─── Collected data

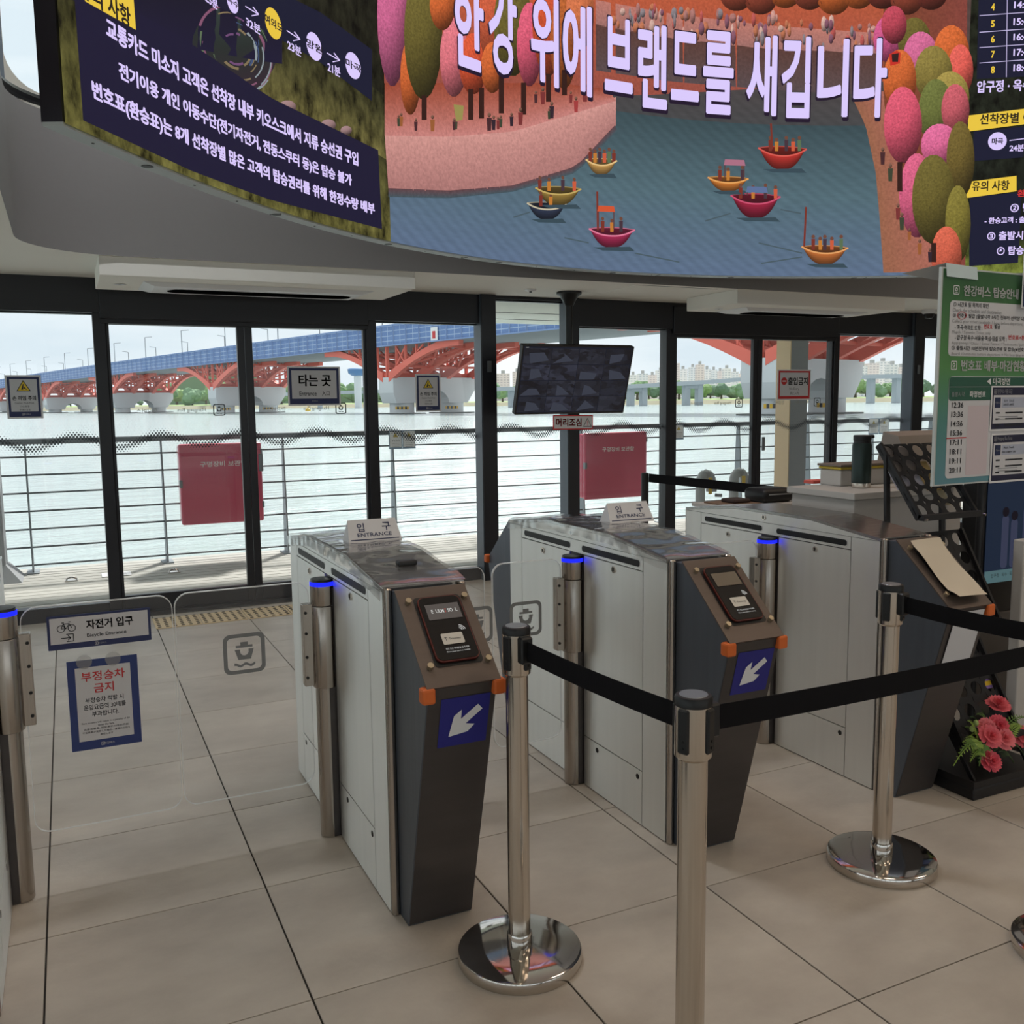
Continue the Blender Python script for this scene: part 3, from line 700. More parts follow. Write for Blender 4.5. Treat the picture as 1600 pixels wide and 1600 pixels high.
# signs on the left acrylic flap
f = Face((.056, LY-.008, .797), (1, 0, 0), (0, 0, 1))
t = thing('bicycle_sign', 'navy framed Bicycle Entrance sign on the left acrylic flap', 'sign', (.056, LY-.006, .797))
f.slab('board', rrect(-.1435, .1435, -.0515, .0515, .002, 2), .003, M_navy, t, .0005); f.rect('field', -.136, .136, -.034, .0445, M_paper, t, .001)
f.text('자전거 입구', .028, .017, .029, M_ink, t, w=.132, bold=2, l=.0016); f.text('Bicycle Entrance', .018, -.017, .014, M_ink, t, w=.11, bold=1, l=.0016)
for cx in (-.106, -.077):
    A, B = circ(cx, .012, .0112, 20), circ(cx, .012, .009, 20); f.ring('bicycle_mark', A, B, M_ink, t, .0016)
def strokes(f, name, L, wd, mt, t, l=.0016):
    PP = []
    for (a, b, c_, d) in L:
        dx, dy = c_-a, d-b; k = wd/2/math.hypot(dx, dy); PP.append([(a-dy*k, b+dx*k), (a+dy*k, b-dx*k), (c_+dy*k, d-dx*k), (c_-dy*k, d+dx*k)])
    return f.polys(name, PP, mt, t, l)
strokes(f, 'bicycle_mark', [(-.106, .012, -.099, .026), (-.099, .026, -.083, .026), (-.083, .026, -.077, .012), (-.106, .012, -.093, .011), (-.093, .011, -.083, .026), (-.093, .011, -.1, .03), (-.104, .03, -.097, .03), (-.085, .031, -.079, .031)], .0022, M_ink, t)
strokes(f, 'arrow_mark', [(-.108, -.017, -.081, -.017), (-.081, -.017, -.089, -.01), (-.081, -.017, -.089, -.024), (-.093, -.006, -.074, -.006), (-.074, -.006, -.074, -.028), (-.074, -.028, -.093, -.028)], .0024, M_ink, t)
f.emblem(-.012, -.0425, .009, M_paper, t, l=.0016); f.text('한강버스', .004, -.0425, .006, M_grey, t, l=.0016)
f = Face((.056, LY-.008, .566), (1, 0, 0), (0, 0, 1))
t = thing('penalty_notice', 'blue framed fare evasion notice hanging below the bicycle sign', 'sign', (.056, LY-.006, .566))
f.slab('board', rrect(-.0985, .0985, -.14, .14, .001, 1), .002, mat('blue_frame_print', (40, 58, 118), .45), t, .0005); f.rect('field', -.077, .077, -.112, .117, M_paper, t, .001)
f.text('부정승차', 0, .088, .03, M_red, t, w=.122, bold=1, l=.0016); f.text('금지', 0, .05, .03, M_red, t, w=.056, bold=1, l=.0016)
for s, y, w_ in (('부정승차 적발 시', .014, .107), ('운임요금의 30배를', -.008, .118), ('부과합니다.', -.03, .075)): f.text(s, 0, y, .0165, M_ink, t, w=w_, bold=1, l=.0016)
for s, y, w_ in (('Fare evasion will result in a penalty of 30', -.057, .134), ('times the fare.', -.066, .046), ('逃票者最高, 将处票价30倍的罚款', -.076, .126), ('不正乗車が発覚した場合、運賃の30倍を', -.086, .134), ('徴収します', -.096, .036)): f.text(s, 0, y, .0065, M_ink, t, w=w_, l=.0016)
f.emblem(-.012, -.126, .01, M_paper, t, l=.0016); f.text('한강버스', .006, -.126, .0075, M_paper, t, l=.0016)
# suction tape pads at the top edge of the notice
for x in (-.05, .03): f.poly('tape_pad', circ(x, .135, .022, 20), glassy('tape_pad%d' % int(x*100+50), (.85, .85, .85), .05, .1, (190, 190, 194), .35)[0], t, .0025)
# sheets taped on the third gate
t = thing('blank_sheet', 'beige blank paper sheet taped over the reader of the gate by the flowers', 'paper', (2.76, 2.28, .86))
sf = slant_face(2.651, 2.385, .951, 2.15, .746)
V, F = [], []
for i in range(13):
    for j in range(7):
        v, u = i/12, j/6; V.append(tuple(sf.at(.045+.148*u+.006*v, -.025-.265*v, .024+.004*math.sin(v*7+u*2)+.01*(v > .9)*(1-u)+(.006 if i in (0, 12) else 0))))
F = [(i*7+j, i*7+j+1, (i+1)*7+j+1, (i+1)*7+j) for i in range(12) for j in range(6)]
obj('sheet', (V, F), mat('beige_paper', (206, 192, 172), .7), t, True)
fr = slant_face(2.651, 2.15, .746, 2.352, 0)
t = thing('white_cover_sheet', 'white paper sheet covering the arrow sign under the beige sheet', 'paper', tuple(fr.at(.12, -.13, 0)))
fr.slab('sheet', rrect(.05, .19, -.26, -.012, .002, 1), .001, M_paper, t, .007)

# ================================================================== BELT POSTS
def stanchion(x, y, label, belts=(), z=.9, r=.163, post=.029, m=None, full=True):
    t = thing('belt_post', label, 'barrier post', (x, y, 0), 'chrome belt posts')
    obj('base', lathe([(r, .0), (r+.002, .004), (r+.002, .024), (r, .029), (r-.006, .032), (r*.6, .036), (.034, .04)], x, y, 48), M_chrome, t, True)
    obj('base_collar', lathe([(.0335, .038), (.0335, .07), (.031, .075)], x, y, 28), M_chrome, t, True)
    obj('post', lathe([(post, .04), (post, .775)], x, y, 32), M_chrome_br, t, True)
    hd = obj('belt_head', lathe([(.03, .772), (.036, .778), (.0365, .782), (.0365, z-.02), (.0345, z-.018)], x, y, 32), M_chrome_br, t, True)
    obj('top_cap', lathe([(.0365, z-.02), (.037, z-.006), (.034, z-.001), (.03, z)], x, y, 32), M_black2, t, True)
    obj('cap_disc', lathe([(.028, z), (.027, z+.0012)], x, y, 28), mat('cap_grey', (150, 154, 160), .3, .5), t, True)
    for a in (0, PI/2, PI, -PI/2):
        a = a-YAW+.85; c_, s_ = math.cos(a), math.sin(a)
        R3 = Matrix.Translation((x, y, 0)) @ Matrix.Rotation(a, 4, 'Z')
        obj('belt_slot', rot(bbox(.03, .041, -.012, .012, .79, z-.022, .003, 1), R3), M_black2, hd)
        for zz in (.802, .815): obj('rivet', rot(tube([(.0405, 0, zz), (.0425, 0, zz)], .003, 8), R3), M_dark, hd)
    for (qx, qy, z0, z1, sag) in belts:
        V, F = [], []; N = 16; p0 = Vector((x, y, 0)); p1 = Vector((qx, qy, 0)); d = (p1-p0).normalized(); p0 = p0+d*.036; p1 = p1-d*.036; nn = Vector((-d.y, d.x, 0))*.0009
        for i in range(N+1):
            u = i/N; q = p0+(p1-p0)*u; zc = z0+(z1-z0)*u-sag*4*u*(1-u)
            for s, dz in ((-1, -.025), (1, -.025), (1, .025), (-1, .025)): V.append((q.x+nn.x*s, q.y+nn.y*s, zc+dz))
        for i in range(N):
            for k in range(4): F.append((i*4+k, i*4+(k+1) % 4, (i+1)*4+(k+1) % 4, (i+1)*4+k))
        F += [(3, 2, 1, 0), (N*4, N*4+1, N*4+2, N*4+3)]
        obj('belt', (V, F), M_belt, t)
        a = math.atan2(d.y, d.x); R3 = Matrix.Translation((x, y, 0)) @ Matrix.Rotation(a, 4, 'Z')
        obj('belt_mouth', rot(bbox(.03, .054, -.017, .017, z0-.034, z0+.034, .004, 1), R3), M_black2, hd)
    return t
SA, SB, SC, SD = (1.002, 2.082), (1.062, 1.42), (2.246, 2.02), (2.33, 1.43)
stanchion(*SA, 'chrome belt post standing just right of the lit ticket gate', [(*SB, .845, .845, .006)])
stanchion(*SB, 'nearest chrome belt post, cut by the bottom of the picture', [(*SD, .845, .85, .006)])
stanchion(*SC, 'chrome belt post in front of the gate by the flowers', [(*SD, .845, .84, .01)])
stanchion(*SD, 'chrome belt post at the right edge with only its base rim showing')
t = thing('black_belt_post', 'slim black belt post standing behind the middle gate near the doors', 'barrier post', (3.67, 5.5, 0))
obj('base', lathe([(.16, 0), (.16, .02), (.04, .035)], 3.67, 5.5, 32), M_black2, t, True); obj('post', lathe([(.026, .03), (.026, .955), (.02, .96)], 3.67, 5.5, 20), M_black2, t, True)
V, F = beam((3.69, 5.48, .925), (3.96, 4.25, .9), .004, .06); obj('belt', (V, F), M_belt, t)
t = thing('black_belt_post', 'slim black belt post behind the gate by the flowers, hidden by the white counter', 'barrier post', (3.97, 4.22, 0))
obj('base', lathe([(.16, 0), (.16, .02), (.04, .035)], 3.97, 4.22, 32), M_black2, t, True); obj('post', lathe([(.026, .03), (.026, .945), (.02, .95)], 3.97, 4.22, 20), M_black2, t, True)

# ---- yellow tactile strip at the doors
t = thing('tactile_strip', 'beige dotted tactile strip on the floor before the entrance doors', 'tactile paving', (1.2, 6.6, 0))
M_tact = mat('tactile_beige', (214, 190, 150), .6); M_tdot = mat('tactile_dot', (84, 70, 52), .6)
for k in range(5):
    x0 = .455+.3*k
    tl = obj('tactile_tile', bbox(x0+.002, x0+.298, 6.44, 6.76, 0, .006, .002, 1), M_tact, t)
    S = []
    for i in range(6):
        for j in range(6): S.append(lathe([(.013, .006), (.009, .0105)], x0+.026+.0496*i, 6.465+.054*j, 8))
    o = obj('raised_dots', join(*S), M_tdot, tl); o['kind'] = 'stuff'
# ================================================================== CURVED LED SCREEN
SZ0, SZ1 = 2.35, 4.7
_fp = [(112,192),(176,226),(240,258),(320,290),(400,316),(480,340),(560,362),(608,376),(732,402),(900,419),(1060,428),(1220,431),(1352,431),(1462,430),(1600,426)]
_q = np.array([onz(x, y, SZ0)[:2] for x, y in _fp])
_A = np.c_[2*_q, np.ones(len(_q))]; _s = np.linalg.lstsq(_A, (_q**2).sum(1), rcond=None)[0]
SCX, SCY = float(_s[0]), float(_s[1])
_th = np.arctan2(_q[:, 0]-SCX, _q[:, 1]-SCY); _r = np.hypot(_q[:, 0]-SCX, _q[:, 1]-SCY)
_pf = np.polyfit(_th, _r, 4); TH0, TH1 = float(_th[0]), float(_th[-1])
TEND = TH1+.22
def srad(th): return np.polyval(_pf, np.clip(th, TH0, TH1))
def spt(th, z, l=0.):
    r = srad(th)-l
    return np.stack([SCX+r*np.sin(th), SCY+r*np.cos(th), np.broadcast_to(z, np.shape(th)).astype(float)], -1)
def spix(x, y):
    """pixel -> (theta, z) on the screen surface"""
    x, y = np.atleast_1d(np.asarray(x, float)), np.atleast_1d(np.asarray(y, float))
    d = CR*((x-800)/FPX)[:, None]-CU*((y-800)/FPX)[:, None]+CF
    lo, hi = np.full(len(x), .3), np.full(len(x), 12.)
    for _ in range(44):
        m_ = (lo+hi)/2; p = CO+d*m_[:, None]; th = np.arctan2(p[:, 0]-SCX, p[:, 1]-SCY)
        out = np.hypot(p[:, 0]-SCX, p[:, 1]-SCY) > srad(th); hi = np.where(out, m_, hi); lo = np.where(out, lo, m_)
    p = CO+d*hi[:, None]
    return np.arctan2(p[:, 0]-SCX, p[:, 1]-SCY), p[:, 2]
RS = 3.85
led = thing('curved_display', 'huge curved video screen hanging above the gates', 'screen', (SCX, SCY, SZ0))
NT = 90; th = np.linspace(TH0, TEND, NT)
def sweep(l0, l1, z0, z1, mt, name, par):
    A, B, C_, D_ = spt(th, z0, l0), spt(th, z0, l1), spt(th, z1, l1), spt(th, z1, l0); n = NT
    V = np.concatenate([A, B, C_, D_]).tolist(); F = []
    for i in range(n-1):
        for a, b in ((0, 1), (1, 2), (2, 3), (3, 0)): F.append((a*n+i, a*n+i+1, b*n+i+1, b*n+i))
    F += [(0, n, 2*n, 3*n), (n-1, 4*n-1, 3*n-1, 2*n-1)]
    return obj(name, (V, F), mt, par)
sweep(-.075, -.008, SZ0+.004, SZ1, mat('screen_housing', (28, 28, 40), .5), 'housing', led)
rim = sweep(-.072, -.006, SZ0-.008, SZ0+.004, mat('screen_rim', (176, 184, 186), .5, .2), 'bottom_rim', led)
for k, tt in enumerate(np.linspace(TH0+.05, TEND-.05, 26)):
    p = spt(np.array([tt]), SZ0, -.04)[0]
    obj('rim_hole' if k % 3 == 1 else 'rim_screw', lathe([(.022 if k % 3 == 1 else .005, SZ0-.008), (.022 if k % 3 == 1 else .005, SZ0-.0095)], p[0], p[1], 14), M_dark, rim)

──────

Aim of the task:
Show every line where the string "picture" appears.

Answer in full:
Continue the Blender Python script for this scene: part 3, from line 700. More parts follow. Write for Blender 4.5. Treat the picture as 1600 pixels wide and 1600 pixels high.
stanchion(*SB, 'nearest chrome belt post, cut by the bottom of the picture', [(*SD, .845, .85, .006)])